TASK TO CARRY OUT:
Take the data below and repeat it exactly.
------------------------
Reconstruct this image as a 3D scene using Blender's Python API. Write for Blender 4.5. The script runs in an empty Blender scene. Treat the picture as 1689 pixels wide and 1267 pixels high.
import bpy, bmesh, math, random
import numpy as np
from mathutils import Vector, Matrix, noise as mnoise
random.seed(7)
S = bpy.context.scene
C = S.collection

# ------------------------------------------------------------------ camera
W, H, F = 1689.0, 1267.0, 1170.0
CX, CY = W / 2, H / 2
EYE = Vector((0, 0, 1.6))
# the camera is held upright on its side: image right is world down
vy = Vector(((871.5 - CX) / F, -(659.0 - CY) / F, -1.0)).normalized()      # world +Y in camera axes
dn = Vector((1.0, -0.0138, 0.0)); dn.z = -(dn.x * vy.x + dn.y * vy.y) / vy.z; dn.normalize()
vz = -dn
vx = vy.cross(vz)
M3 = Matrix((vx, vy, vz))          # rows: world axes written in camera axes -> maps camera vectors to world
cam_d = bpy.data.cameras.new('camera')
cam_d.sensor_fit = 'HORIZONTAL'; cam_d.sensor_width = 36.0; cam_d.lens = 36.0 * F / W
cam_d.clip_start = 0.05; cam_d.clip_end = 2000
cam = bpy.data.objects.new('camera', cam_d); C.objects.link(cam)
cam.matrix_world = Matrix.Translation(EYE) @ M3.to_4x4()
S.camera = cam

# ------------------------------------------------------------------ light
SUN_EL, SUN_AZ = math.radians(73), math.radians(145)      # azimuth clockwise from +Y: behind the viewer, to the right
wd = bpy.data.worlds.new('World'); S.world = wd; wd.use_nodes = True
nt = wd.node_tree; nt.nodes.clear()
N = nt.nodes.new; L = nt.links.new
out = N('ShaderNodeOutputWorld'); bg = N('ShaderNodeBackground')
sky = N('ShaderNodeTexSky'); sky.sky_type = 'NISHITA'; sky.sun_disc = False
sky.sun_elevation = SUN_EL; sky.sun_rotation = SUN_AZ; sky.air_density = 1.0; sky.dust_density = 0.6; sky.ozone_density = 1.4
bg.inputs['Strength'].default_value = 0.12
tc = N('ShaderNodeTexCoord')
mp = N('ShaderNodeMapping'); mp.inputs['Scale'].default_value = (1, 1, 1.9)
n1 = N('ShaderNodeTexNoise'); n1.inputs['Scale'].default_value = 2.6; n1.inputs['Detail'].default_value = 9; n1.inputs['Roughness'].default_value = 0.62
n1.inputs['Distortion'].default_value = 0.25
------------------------
EXERCISE ANSWER:
Reconstruct this image as a 3D scene using Blender's Python API. Write for Blender 4.5. The script runs in an empty Blender scene. Treat the picture as 1689 pixels wide and 1267 pixels high.
import bpy, bmesh, math, random
import numpy as np
from mathutils import Vector, Matrix, noise as mnoise
random.seed(7)
S = bpy.context.scene
C = S.collection

# ------------------------------------------------------------------ camera
W, H, F = 1689.0, 1267.0, 1170.0
CX, CY = W / 2, H / 2
EYE = Vector((0, 0, 1.6))
# the camera is held upright on its side: image right is world down
vy = Vector(((871.5 - CX) / F, -(659.0 - CY) / F, -1.0)).normalized()      # world +Y in camera axes
dn = Vector((1.0, -0.0138, 0.0)); dn.z = -(dn.x * vy.x + dn.y * vy.y) / vy.z; dn.normalize()
vz = -dn
vx = vy.cross(vz)
M3 = Matrix((vx, vy, vz))          # rows: world axes written in camera axes -> maps camera vectors to world
cam_d = bpy.data.cameras.new('camera')
cam_d.sensor_fit = 'HORIZONTAL'; cam_d.sensor_width = 36.0; cam_d.lens = 36.0 * F / W
cam_d.clip_start = 0.05; cam_d.clip_end = 2000
cam = bpy.data.objects.new('camera', cam_d); C.objects.link(cam)
cam.matrix_world = Matrix.Translation(EYE) @ M3.to_4x4()
S.camera = cam

# ------------------------------------------------------------------ light
SUN_EL, SUN_AZ = math.radians(73), math.radians(145)      # azimuth clockwise from +Y: behind the viewer, to the right
wd = bpy.data.worlds.new('World'); S.world = wd; wd.use_nodes = True
nt = wd.node_tree; nt.nodes.clear()
N = nt.nodes.new; L = nt.links.new
out = N('ShaderNodeOutputWorld'); bg = N('ShaderNodeBackground')
sky = N('ShaderNodeTexSky'); sky.sky_type = 'NISHITA'; sky.sun_disc = False
sky.sun_elevation = SUN_EL; sky.sun_rotation = SUN_AZ; sky.air_density = 1.0; sky.dust_density = 0.6; sky.ozone_density = 1.4
bg.inputs['Strength'].default_value = 0.12
tc = N('ShaderNodeTexCoord')
mp = N('ShaderNodeMapping'); mp.inputs['Scale'].default_value = (1, 1, 1.9)
n1 = N('ShaderNodeTexNoise'); n1.inputs['Scale'].default_value = 2.6; n1.inputs['Detail'].default_value = 9; n1.inputs['Roughness'].default_value = 0.62
n1.inputs['Distortion'].default_value = 0.25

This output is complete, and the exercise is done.